DMRC To Hold 8 Heritage walks At Rs 500 Each: In Metro’s heritage walks, some architecture, some jalebis

The first walk — titled ‘An Empire’s Tale through the Blooming Red’ — was held on Friday. The initiative comes two months after the DMRC launched the Heritage Line. 

Written by Somya Lakhani | New Delhi | Published:August 5, 2017 6:57 am
DMRC, Delhi metro, DMRC heritage walk, Delhi heritage monuments, Delhi Walks  The DMRC had launched its Heritage Line two months ago

Away from the cacophony of the chaotic Kinari Bazaar and a few metres ahead from the Jalebi Wala is a quiet lane called the Naughara. On a Friday morning, the silence of Naughara is a revelation for the troop of 10 who have come for a ‘heritage walk’. The Delhi Metro Rail Corporation (DMRC), in collaboration with a group called Delhi Walks, has initiated ‘heritage walks’ every weekend, which began with a test run on Friday. The first walk — titled ‘An Empire’s Tale through the Blooming Red’ — was held on Friday. The initiative comes two months after the DMRC launched the Heritage Line.

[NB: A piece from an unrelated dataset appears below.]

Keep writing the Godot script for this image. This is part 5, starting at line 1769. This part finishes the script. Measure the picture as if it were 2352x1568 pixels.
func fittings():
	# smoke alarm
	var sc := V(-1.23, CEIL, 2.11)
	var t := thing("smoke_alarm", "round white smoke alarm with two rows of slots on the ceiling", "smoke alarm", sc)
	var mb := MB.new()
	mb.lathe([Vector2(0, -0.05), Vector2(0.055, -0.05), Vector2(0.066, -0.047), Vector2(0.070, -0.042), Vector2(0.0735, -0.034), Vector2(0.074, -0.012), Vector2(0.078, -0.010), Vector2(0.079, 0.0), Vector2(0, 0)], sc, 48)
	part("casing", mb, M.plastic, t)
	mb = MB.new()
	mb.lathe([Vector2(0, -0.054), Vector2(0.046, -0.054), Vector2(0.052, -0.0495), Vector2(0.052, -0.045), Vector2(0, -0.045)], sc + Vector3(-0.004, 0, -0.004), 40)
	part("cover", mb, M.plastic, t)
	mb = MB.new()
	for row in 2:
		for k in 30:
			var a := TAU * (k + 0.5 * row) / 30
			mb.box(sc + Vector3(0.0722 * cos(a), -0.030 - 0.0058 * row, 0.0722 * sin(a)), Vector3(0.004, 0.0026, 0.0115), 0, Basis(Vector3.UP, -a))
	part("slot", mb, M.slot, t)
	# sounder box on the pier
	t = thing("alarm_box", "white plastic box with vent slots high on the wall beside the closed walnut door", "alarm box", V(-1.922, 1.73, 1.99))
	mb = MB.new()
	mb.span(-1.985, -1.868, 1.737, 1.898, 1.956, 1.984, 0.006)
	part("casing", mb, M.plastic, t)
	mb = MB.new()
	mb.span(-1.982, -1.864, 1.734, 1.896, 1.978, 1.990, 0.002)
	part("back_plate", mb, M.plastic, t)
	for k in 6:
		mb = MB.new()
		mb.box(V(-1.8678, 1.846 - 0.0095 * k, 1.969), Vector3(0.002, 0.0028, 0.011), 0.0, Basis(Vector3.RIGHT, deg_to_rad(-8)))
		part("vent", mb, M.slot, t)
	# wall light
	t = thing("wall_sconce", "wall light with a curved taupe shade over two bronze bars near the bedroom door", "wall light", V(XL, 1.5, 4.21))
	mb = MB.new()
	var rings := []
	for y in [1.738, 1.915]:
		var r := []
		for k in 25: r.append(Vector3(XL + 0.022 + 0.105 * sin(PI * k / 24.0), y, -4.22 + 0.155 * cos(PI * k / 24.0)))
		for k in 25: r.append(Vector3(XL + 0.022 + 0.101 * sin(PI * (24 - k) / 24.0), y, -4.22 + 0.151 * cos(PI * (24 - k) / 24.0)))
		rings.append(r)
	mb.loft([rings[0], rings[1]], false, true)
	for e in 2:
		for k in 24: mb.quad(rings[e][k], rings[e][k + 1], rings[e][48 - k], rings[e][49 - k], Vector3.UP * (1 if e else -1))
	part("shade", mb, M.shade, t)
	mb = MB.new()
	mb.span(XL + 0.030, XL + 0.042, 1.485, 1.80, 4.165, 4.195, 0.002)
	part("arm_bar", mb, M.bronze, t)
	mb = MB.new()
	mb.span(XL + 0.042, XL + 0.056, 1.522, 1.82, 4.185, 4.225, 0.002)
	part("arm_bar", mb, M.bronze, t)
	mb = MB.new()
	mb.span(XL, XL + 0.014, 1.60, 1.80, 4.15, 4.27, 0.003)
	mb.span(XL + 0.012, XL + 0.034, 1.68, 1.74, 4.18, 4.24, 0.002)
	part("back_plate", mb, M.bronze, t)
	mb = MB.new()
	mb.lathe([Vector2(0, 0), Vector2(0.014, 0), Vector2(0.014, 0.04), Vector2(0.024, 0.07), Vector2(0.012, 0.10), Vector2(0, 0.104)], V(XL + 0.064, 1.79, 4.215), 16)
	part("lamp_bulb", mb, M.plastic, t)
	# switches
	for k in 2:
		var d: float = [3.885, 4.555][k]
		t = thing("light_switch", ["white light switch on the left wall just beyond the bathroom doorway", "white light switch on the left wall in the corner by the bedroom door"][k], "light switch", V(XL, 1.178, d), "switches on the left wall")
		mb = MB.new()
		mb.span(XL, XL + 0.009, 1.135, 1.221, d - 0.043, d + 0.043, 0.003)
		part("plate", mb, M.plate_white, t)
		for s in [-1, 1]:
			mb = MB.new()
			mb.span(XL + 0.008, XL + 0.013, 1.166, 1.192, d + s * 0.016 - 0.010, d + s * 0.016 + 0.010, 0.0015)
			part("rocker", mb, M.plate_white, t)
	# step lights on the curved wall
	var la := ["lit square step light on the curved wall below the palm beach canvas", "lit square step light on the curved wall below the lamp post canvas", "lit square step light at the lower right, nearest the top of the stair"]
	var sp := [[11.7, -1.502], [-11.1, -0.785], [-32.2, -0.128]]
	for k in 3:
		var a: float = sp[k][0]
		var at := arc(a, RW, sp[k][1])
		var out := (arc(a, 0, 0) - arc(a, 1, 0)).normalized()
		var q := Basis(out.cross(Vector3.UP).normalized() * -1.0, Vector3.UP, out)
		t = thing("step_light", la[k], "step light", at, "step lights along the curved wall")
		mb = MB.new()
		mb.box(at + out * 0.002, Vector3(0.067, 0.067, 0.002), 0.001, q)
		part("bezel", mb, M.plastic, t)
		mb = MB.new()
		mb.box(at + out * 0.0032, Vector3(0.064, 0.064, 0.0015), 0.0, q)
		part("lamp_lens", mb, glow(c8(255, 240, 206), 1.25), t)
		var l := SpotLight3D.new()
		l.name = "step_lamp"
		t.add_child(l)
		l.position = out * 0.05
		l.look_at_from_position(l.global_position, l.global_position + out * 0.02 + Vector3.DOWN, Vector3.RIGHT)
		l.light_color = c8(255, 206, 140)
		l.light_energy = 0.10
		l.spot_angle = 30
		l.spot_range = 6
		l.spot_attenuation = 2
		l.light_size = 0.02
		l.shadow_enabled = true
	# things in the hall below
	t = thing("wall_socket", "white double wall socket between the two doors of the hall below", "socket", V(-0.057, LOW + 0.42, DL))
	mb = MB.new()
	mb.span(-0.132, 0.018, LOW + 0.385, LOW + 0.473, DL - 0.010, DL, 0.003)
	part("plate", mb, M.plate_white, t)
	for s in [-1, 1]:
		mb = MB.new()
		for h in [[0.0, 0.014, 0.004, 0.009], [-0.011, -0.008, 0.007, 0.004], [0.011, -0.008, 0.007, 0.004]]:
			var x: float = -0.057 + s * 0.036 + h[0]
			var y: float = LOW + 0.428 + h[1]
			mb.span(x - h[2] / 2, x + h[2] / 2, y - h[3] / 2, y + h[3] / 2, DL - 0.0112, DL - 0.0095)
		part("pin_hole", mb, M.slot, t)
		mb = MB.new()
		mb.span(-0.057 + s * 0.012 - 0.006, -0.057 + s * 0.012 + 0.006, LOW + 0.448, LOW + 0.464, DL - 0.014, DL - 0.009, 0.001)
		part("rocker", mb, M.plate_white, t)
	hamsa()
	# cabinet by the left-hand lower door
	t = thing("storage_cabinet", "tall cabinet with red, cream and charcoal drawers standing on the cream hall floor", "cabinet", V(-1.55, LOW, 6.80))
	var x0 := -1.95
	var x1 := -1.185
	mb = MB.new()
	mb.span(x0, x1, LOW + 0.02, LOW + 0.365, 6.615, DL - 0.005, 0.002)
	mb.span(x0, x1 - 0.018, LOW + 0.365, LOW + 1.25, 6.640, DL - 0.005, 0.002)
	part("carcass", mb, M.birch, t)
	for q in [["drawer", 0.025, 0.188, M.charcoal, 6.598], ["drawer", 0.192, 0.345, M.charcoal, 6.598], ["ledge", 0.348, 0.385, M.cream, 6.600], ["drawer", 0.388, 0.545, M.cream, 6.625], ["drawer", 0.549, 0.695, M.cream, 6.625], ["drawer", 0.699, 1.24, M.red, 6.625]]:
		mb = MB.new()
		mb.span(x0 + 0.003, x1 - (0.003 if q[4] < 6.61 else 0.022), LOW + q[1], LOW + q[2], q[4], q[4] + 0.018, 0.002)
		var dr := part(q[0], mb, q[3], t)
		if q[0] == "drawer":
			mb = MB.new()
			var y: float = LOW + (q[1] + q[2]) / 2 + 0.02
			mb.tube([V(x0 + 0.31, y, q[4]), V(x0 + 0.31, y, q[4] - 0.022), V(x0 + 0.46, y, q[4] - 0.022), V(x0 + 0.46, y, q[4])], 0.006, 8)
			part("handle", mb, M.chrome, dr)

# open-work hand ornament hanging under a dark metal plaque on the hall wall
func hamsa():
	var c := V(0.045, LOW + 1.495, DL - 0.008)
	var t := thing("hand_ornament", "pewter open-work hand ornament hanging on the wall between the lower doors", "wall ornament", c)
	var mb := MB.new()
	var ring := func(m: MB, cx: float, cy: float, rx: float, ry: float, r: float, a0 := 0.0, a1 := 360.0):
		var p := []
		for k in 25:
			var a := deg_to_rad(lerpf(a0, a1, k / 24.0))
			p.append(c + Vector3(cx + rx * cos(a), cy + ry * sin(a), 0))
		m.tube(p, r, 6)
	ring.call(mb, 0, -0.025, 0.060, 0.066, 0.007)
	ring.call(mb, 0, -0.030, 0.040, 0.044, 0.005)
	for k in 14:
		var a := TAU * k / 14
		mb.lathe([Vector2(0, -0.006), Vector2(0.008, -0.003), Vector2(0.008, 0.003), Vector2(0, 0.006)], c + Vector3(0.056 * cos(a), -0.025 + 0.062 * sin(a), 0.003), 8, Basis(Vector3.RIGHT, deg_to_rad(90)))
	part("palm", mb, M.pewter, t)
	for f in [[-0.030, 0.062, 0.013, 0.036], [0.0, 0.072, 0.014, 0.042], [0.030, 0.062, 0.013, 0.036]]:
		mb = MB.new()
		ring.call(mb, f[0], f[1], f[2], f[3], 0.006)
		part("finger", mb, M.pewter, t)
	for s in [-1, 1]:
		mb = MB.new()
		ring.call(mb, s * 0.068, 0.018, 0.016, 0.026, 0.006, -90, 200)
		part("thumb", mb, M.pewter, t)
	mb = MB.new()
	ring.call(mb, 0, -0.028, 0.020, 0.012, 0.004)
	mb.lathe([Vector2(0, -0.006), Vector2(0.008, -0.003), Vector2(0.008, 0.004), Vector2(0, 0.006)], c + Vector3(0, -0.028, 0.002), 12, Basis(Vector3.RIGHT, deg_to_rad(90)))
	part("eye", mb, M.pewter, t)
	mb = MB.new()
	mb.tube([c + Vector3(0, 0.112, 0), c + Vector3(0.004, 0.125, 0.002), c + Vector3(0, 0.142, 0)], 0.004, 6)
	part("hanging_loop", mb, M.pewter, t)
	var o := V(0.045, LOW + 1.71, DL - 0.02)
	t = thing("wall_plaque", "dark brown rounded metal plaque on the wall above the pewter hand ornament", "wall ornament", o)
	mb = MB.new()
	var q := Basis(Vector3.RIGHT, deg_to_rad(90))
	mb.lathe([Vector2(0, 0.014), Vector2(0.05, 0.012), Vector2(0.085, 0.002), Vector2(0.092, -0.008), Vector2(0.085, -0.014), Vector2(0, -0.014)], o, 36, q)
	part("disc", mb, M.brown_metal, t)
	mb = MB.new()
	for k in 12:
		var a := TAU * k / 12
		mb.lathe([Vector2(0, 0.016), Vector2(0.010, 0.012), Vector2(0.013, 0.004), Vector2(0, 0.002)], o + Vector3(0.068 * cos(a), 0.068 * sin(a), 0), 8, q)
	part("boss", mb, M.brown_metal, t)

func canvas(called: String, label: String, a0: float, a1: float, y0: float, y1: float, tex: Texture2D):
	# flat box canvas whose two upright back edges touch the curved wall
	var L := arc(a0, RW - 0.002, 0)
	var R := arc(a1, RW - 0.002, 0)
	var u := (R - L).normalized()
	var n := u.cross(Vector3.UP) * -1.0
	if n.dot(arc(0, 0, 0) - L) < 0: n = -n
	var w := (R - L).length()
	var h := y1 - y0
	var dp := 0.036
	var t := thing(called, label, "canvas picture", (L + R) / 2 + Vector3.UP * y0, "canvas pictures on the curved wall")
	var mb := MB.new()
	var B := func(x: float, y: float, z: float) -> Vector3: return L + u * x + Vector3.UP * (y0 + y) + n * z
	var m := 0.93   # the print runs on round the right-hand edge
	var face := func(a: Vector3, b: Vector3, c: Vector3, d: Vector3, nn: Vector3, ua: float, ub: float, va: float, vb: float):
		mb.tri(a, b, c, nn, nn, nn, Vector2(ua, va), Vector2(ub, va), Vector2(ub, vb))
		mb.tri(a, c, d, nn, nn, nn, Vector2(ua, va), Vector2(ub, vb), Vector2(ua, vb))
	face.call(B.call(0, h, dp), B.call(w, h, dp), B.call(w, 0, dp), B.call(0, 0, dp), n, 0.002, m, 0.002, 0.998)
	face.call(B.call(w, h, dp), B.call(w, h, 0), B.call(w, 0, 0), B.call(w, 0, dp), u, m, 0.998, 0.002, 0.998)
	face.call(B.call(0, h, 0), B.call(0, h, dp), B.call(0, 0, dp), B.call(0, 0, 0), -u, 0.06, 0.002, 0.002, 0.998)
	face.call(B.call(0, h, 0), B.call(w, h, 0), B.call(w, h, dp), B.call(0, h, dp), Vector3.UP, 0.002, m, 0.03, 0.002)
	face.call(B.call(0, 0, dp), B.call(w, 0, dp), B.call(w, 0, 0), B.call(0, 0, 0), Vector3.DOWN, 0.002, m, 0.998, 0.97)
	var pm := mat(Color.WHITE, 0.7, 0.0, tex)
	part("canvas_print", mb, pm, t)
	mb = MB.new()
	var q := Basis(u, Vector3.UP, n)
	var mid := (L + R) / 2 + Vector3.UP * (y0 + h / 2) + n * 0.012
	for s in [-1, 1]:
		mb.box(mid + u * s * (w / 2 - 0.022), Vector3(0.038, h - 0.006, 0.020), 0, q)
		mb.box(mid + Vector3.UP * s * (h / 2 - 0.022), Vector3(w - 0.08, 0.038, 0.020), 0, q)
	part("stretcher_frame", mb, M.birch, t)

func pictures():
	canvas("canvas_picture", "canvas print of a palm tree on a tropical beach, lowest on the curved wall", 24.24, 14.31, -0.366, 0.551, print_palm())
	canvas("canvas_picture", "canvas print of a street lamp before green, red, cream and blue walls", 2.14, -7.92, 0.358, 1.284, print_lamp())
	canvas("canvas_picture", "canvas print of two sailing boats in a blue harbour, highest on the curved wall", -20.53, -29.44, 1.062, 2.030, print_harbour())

It started with an hour-long ‘Sair-o-Shahjahanabad’, conducted by members of Delhi Walks. The walk commenced with registration at the Chandni Chowk Metro station. From there began the journey on foot through Fountain Chowk, Sisganj Gurdwara, Dariba Kalan, Kinari Bazaar, Nai Sarak and finally Town Hall.

“The aim is to see the city through the lens of heritage, to seep in the chaos, sounds, smells and tastes of the city,” said Nidhi Bansal, co-founder of Delhi Walks. Eight such walks have already been planned at a cost of Rs 500 from Heritage Line Metro stations — Jama Masjid, Delhi Gate, Red Fort, as well as other stations like Chandni Chowk and Chawri Bazaar .

From the loot of Dariba Kalan by ruler Nadir Shah to a dip in sales due to demonetisation, the Delhi Walk conductor — a doctorate in history — managed to weave together the past and the present. A pit-stop at the famous Jalebi Wala — one of the oldest shops in the area — is a respite from the heat. The fried sweet fritters are called jaleba, not jalebi, informs the walk leader.

From there, the group moves to Naughara, occupied primarily by the Jain community living in old structures, which mirror the homes in Rajasthan. A walk past Kinari Bazaar is a testimony to how much the nature of trade has changed, with online payments and card machines at every corner.

After traversing through Nai Sadak, the group faces the palatial Town Hall built by the Britishers. “They wanted to leave their imprint. It was earlier called Begum Sarai after Begum Jahanara, emperor Shahjahan’s daughter,” says Bansal, as she guides the group towards a food shop for a much-needed meal.